* begin Material *

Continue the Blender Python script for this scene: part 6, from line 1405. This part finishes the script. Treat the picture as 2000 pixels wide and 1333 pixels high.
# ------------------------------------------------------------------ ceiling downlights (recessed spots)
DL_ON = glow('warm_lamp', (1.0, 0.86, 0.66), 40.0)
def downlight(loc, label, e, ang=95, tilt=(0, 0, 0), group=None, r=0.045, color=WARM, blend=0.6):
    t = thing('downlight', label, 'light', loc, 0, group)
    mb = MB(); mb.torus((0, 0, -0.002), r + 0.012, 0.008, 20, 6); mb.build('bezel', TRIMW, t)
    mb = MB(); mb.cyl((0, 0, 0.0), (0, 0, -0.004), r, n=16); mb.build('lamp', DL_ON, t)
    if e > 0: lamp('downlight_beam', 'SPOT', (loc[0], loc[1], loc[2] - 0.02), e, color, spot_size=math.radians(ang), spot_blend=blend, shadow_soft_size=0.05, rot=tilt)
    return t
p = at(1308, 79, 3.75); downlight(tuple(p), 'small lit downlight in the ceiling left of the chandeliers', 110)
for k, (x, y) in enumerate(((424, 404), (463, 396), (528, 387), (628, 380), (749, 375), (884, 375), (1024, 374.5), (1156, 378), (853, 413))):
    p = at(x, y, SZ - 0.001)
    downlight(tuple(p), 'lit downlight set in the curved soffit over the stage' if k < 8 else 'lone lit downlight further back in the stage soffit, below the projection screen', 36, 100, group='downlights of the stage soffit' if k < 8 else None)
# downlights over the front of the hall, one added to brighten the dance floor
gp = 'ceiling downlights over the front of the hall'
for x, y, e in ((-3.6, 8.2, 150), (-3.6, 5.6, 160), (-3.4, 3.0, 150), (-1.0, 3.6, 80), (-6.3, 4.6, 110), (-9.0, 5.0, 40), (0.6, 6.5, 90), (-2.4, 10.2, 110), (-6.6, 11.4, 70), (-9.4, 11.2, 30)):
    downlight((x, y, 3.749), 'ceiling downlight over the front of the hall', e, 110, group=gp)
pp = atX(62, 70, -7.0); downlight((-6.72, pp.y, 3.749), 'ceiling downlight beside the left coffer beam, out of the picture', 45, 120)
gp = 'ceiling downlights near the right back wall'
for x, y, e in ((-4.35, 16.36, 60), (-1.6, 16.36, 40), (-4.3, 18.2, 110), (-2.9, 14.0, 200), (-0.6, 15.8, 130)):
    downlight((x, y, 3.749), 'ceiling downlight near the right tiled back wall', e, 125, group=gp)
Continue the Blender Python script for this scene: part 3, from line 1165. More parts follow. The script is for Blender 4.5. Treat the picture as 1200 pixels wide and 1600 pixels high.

* end Material *

List each line of the entries that holds the string "Blender".

_Answer below_:
Continue the Blender Python script for this scene: part 6, from line 1405. This part finishes the script. Treat the picture as 2000 pixels wide and 1333 pixels high.
Continue the Blender Python script for this scene: part 3, from line 1165. More parts follow. The script is for Blender 4.5. Treat the picture as 1200 pixels wide and 1600 pixels high.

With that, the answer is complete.